An apartment building in Leipzig closes a gap in a Wilhelminian-style perimeter block development, creating a homogeneous streetscape. Read more about the architects from KO/OK Architektur BDA closing the gap here.
The gap between buildings in Leipzig-Connewitz
The architectural firm KO/OK Architektur BDA, based in Leipzig and Stuttgart, has closed a narrow gap between buildings in Leipzig-Connewitz. At the end of the Second World War, a gap was created in the otherwise completely closed, Wilhelminian-style perimeter block development in this district. The reason for this was an unextinguished fire.

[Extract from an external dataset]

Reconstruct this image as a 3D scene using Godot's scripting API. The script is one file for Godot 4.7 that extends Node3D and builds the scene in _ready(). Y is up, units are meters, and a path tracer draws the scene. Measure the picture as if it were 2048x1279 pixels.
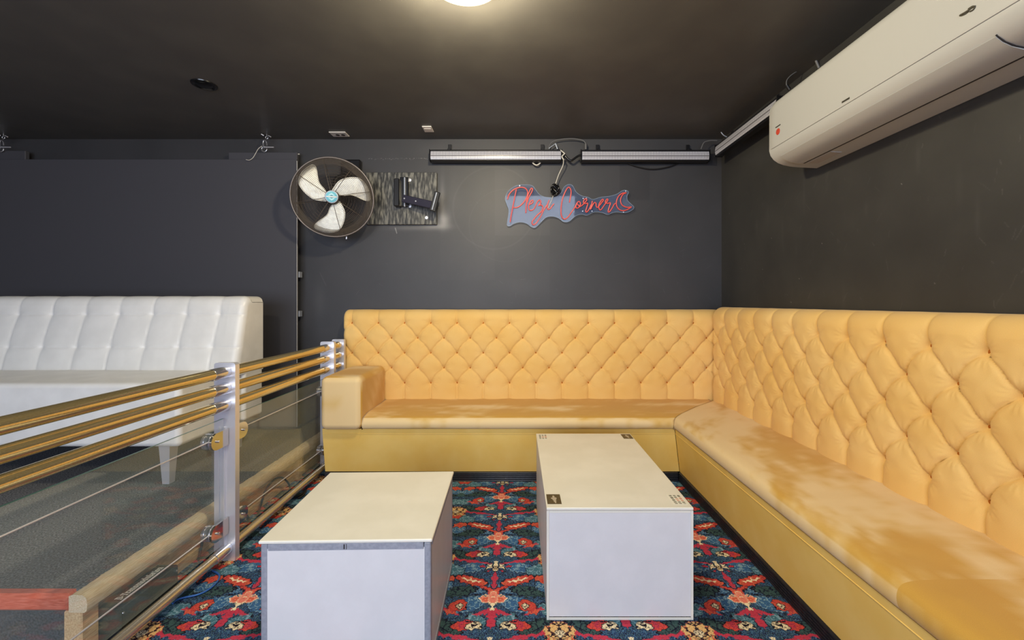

In the following years, the area was mainly used as a parking lot for cars and as a storage area for equipment. This resulted in garages with no aesthetic value. At the same time, the structure around the property has remained largely intact. Both the historic structure and building style as well as the view of the green inner courtyard are still recognizable, despite renovation and redensification work over the years. Today, the entire street in Leipzig-Connewitz is a listed building.
For this reason, the new apartment building, which was developed by the architectural firm KO/OK Architektur DBA, also had to comply with the requirements of the monument protection authority. The street-side façade of the new building blends in with the Wilhelminian-style neighborhood. As a result, the streetscape remains homogeneous despite the closure of the gap.
The apartment building by KO/OK Architektur closes the gap
The façade of the new apartment building in Leipzig-Connewitz is clad in diamond-shaped concrete slabs with regional granite aggregate at the base. In this way, the architects wanted to pick up on the plinth theme of the neighborhood and implement it in a high-quality design language. The façade of the upper floors has a scratch coat in the color “quince”.
The windows of the building are floor-to-ceiling and made of wood. They are evenly distributed across the façade. Above this is the mansard roof, the pitch of which represents a certain independence in the street. This gap closure created seven residential units, each with between 50 and 135 square meters of space.
On the first floor of the building there is space for a bicycle storage room, a garbage room and three parking spaces. A covered passageway to the garden is modeled on the typical Gründerzeit structure and, according to KO/OK, is intended to offer “a certain generosity for arriving, meeting and lingering, which is otherwise rarely found in new buildings”.
Classic apartments
The apartments in the new building are located on the first to third floors. They are organized on one level as classic apartments. The entrance to the apartments leads into a central hallway with a checkroom and bathroom. The living and dining areas with balconies are openly connected to the hallway on the courtyard side. Thanks to the west-facing orientation, they are flooded with light. The bedrooms are located on the street side and face east.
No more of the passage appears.